Only in rare cases is it possible to gain direct information on the presence or absence of ice in the past from the archaeological finds. This is for instance the case when ancient monuments melt out of the ice, and they contain datable artefacts. As the monuments must have been built on ice-free ground, this provides a date when there was no ice at a specific location. Such finds are, however, very rare. We have a few examples of this in Innlandet – e.g. a hunting blind at the Juvfonne ice patch, which melted out of the ice in 2009. It contained scaring sticks, which were subsequently radiocarbon-dated to c. AD 400. However, this does not prove that the area around the hunting blind was generally free of ice at the time. It only proves that this was the case the year humans built the hunting blind.

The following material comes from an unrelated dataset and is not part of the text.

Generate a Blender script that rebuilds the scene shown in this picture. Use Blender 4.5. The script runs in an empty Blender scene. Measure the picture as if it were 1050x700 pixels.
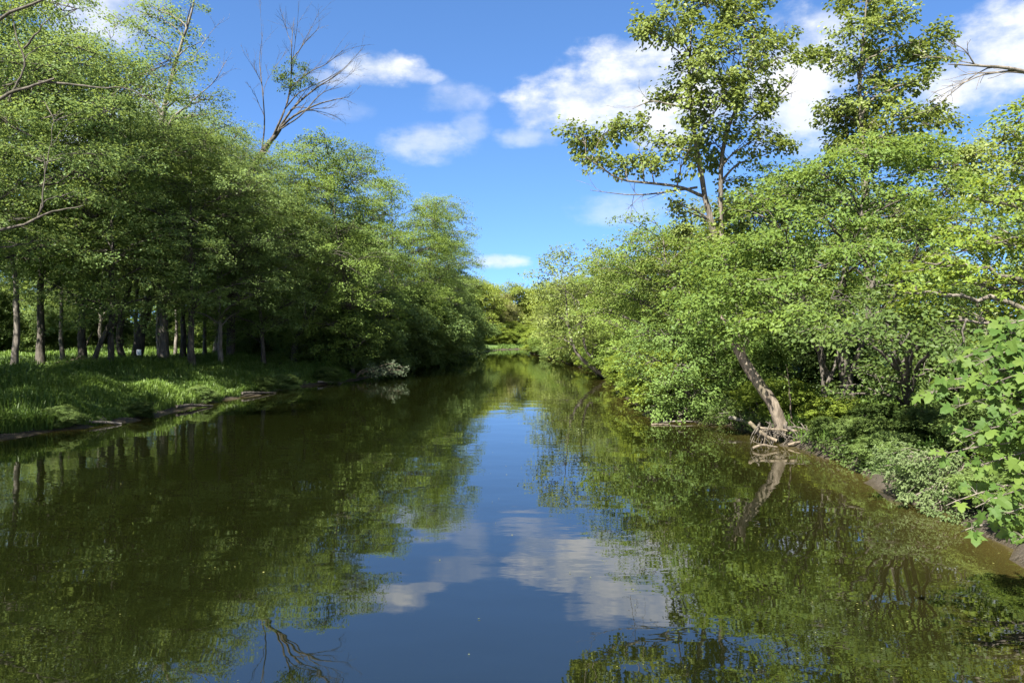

Maybe in the future it will be possible to use the glacial artefacts and the preserved ice at the sites for climate history studies. At present, this is still too early.

Glacial archaeology and global warming

Summing up, can the finds from the ice be used to disprove anthropogenic climate change? No, they cannot. It would have been strange if that was possible. The scientific evidence for anthropogenic climate change is massive – see NASA: Climate Change Evidence and Royal Society: Climate change: Evidence and Causes.

What the artefacts from the ice tell us is that that at least some of the ice in the high mountains of Innlandet has now melted back to levels last seen 4000 years ago, during the Stone Age. The finds keep getting older, as the ice melts back. Climate science tells us that the melt-back of high mountain ice is mainly caused by anthropogenic climate change.

Climate scientists tell us that the high mountain ice is going to melt, most of it in this century. What we do not know is how long the ice patches will last, as they are less well studied than glaciers. Could we lose all the ice patches here in one dramatic melt (as discussed in this blogpost)? Or are we looking at a process much like what is happening to the Arctic sea ice, i.e. the individual years vary, but the trend is downwards? Time will tell.